Stated exercise | Omit pictures and quote the listing below line by line, from its start through the line that holds "cam_d.dof.use_dof = True;".

Material |
========================================
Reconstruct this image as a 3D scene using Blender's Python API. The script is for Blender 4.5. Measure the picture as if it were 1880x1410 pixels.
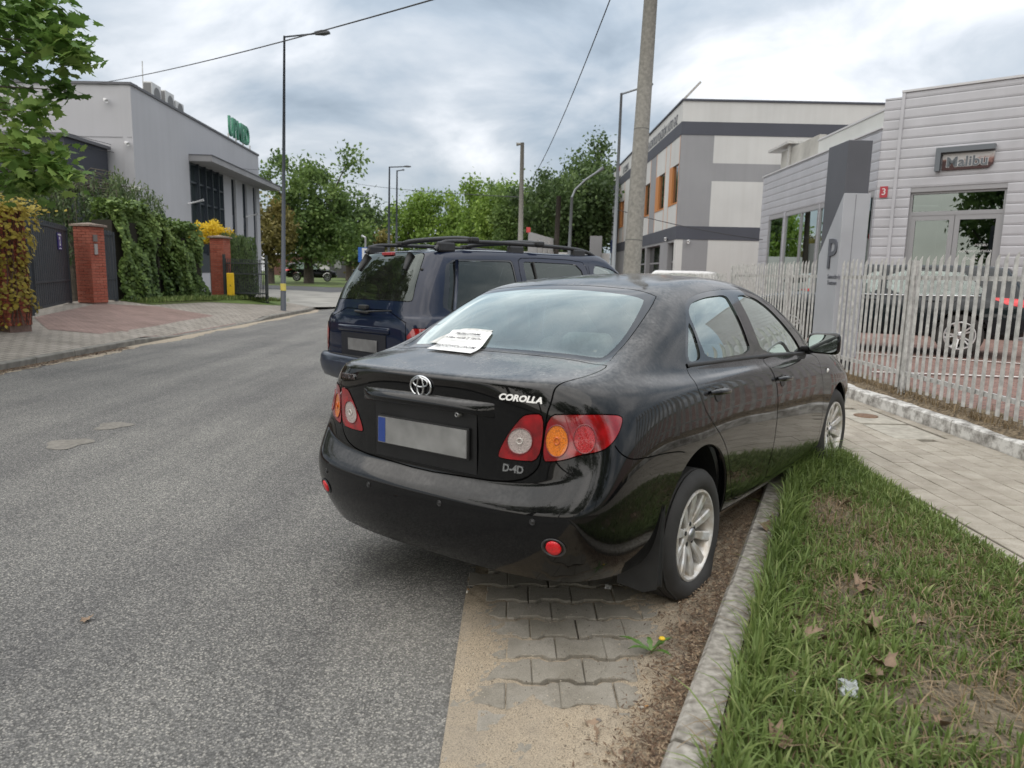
import bpy, bmesh, math, random
import numpy as np
from mathutils import Vector, Matrix, geometry
from mathutils.bvhtree import BVHTree
random.seed(7); rng = np.random.default_rng(7)
scene = bpy.context.scene
for o in list(bpy.data.objects): bpy.data.objects.remove(o)

# ---------------------------------------------------------------- camera
F_PX = 1303.0; PITCH = math.radians(8.8); ROLL = math.radians(1.2); EYE = 1.46
cam_d = bpy.data.cameras.new('camera'); cam = bpy.data.objects.new('camera', cam_d)
scene.collection.objects.link(cam); scene.camera = cam
_cp, _sp, _cr, _sr = math.cos(PITCH), math.sin(PITCH), math.cos(ROLL), math.sin(ROLL)
_f = Vector((0, _cp, -_sp)); _u0 = Vector((0, _sp, _cp)); _r0 = Vector((1, 0, 0))
_r = _cr*_r0 + _sr*_u0; _u = -_sr*_r0 + _cr*_u0
_m = Matrix((_r, _u, -_f)).transposed().to_4x4(); _m.translation = Vector((0, 0, EYE))
cam.matrix_world = _m
cam_d.sensor_width = 36.0; cam_d.lens = F_PX/1880*36.0
cam_d.clip_start = 0.05; cam_d.clip_end = 3000
cam_d.dof.use_dof = True; cam_d.dof.focus_distance = 4.6; cam_d.dof.aperture_fstop = 3.2

def ray(u, v):
    """viewing direction of a measured point of the survey photograph (used to take dimensions)"""
    a = (u-940)/F_PX; b = (705-v)/F_PX
    return (_f + a*_r + b*_u)
def G(x):
    """height of the carriageway / parking bay: 2 % crossfall, levelling out on the left half"""
    return .0206*max(x, -2.0) - .05
def ground_at(u, v, dz=0):
    d = ray(u, v); z = G(0)
    for _ in range(12):
        t = (z+dz-EYE)/d.z; z = G(d.x*t)
    return Vector((d.x*t, d.y*t, z))
def at_depth(u, v, y):
    d = ray(u, v); return Vector((0, 0, EYE)) + d*(y/d.y)

# ---------------------------------------------------------------- world: overcast, broken cloud deck
SUN_EL, SUN_AZ = math.radians(52), math.radians(215)
w = bpy.data.worlds.new('World'); scene.world = w; w.use_nodes = True
nt = w.node_tree; nt.nodes.clear()
def WN(t, **k):
    n = nt.nodes.new(t)
    for a, b in k.items(): setattr(n, a, b)
    return n
def wl(a, b): nt.links.new(a, b)
out = WN('ShaderNodeOutputWorld'); bg = WN('ShaderNodeBackground'); wl(bg.outputs[0], out.inputs[0])
sky = WN('ShaderNodeTexSky', sky_type='NISHITA', sun_disc=False, sun_elevation=SUN_EL, sun_rotation=SUN_AZ)
tc = WN('ShaderNodeTexCoord'); sep = WN('ShaderNodeSeparateXYZ'); wl(tc.outputs['Generated'], sep.inputs[0])
def wmath(op, a, b=None, clamp=False):
    n = WN('ShaderNodeMath', operation=op, use_clamp=clamp)
    for i, x in enumerate((a, b)):
        if x is None: continue
        if isinstance(x, (int, float)): n.inputs[i].default_value = x
        else: wl(x, n.inputs[i])
    return n.outputs[0]
zz = wmath('MAXIMUM', sep.outputs['Z'], 0.0)
den = wmath('ADD', zz, 0.42)
cx_ = wmath('DIVIDE', sep.outputs['X'], den); cy_ = wmath('DIVIDE', sep.outputs['Y'], den)
comb = WN('ShaderNodeCombineXYZ'); wl(cx_, comb.inputs[0]); wl(cy_, comb.inputs[1])
mp = WN('ShaderNodeMapping'); wl(comb.outputs[0], mp.inputs[0]); mp.inputs['Scale'].default_value = (1.0, 1.35, 1.0); mp.inputs['Rotation'].default_value = (0, 0, 0.42); mp.inputs['Location'].default_value = (3.7, 1.2, 0)
n1 = WN('ShaderNodeTexNoise'); n1.inputs['Scale'].default_value = 2.1; n1.inputs['Detail'].default_value = 7; n1.inputs['Roughness'].default_value = .54; n1.inputs['Distortion'].default_value = .35
wl(mp.outputs[0], n1.inputs['Vector'])
n2 = WN('ShaderNodeTexNoise'); n2.inputs['Scale'].default_value = .9; n2.inputs['Detail'].default_value = 2
wl(mp.outputs[0], n2.inputs['Vector'])
mixn = wmath('ADD', wmath('MULTIPLY', n1.outputs[0], .62), wmath('MULTIPLY', n2.outputs[0], .38))
rmp = WN('ShaderNodeValToRGB'); wl(mixn, rmp.inputs[0])
e = rmp.color_ramp.elements
e[0].position = .37; e[0].color = (.27, .325, .385, 1)
e[1].position = .62; e[1].color = (.96, .965, .98, 1)
e.new(.43).color = (.37, .43, .495, 1); e.new(.50).color = (.53, .57, .615, 1); e.new(.565).color = (.75, .77, .80, 1)
# overcast luminance rises towards the zenith (CIE overcast sky)
lum = wmath('ADD', wmath('MULTIPLY', zz, 1.05), .62)
lumc = WN('ShaderNodeVectorMath', operation='SCALE'); wl(rmp.outputs[0], lumc.inputs[0]); wl(lum, lumc.inputs['Scale'])
skys = WN('ShaderNodeVectorMath', operation='SCALE'); wl(sky.outputs[0], skys.inputs[0]); skys.inputs['Scale'].default_value = .10
mx = WN('ShaderNodeMix', data_type='RGBA'); mx.inputs[0].default_value = .90
wl(skys.outputs[0], mx.inputs[6]); wl(lumc.outputs[0], mx.inputs[7])
wl(mx.outputs[2], bg.inputs[0]); bg.inputs[1].default_value = 1.0

sun_d = bpy.data.lights.new('sun', 'SUN'); sun = bpy.data.objects.new('sun', sun_d); scene.collection.objects.link(sun)
sun_d.energy = 1.5; sun_d.angle = math.radians(110); sun_d.color = (1, .90, .76)
sd = Vector((math.sin(SUN_AZ)*math.cos(SUN_EL), math.cos(SUN_AZ)*math.cos(SUN_EL), math.sin(SUN_EL)))
sun.rotation_euler = sd.to_track_quat('Z', 'Y').to_euler()
vs = scene.view_settings; vs.view_transform = 'Standard'; vs.look = 'None'; vs.exposure = 0.66; vs.gamma = 1.0
vs.use_curve_mapping = False
scene.render.engine = 'CYCLES'
scene.cycles.max_bounces = 8; scene.cycles.transparent_max_bounces = 16

# ================================================================ materials
MATS = {}
def P(name, col, rough=.6, metal=0., var=None, bump=None, coat=0., spec=.5, tint=None, streak=0.):
    """procedural principled material; var=(scale, amount[, detail]) mottles the colour, bump=(scale, strength[, distance])"""
    if name in MATS: return MATS[name]
    m = bpy.data.materials.new(name); m.use_nodes = True; t = m.node_tree; b = t.nodes['Principled BSDF']
    b.inputs['Base Color'].default_value = (*col, 1); b.inputs['Roughness'].default_value = rough
    b.inputs['Metallic'].default_value = metal; b.inputs['Coat Weight'].default_value = coat
    b.inputs['Coat Roughness'].default_value = .03
    b.inputs['Specular IOR Level'].default_value = spec
    g = t.nodes.new('ShaderNodeNewGeometry')
    if var:
        n = t.nodes.new('ShaderNodeTexNoise'); n.inputs['Scale'].default_value = var[0]
        n.inputs['Detail'].default_value = var[2] if len(var) > 2 else 4
        t.links.new(g.outputs['Position'], n.inputs['Vector'])
        r = t.nodes.new('ShaderNodeValToRGB'); a = var[1]; t2 = tint or col
        r.color_ramp.elements[0].position = .3; r.color_ramp.elements[1].position = .7
        r.color_ramp.elements[0].color = (*[c*(1-a) for c in t2], 1)
        r.color_ramp.elements[1].color = (*[min(1, c*(1+a)) for c in col], 1)
        t.links.new(n.outputs[0], r.inputs[0]); last = r.outputs[0]
        if streak:   # rain streaks running down the wall
            mp_ = t.nodes.new('ShaderNodeMapping'); mp_.inputs['Scale'].default_value = (3.2, 3.2, .16); t.links.new(g.outputs['Position'], mp_.inputs[0])
            n2_ = t.nodes.new('ShaderNodeTexNoise'); n2_.inputs['Scale'].default_value = 1.0; n2_.inputs['Detail'].default_value = 6; n2_.inputs['Roughness'].default_value = .65; t.links.new(mp_.outputs[0], n2_.inputs['Vector'])
            r2_ = t.nodes.new('ShaderNodeValToRGB'); r2_.color_ramp.elements[0].position = .34; r2_.color_ramp.elements[1].position = .58; r2_.color_ramp.elements[0].color = (1-streak, 1-streak*1.05, 1-streak*1.15, 1); t.links.new(n2_.outputs[0], r2_.inputs[0])
            mx_ = t.nodes.new('ShaderNodeMix'); mx_.data_type = 'RGBA'; mx_.blend_type = 'MULTIPLY'; mx_.inputs[0].default_value = 1.; t.links.new(last, mx_.inputs[6]); t.links.new(r2_.outputs[0], mx_.inputs[7]); last = mx_.outputs[2]
        t.links.new(last, b.inputs['Base Color'])
    if bump:
        n = t.nodes.new('ShaderNodeTexNoise'); n.inputs['Scale'].default_value = bump[0]; n.inputs['Detail'].default_value = 3
        t.links.new(g.outputs['Position'], n.inputs['Vector'])
        bp = t.nodes.new('ShaderNodeBump'); bp.inputs['Strength'].default_value = bump[1]
        bp.inputs['Distance'].default_value = bump[2] if len(bump) > 2 else .005
        t.links.new(n.outputs[0], bp.inputs['Height']); t.links.new(bp.outputs[0], b.inputs['Normal'])
    MATS[name] = m; return m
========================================
Output |
Reconstruct this image as a 3D scene using Blender's Python API. The script is for Blender 4.5. Measure the picture as if it were 1880x1410 pixels.
import bpy, bmesh, math, random
import numpy as np
from mathutils import Vector, Matrix, geometry
from mathutils.bvhtree import BVHTree
random.seed(7); rng = np.random.default_rng(7)
scene = bpy.context.scene
for o in list(bpy.data.objects): bpy.data.objects.remove(o)

# ---------------------------------------------------------------- camera
F_PX = 1303.0; PITCH = math.radians(8.8); ROLL = math.radians(1.2); EYE = 1.46
cam_d = bpy.data.cameras.new('camera'); cam = bpy.data.objects.new('camera', cam_d)
scene.collection.objects.link(cam); scene.camera = cam
_cp, _sp, _cr, _sr = math.cos(PITCH), math.sin(PITCH), math.cos(ROLL), math.sin(ROLL)
_f = Vector((0, _cp, -_sp)); _u0 = Vector((0, _sp, _cp)); _r0 = Vector((1, 0, 0))
_r = _cr*_r0 + _sr*_u0; _u = -_sr*_r0 + _cr*_u0
_m = Matrix((_r, _u, -_f)).transposed().to_4x4(); _m.translation = Vector((0, 0, EYE))
cam.matrix_world = _m
cam_d.sensor_width = 36.0; cam_d.lens = F_PX/1880*36.0
cam_d.clip_start = 0.05; cam_d.clip_end = 3000
cam_d.dof.use_dof = True; cam_d.dof.focus_distance = 4.6; cam_d.dof.aperture_fstop = 3.2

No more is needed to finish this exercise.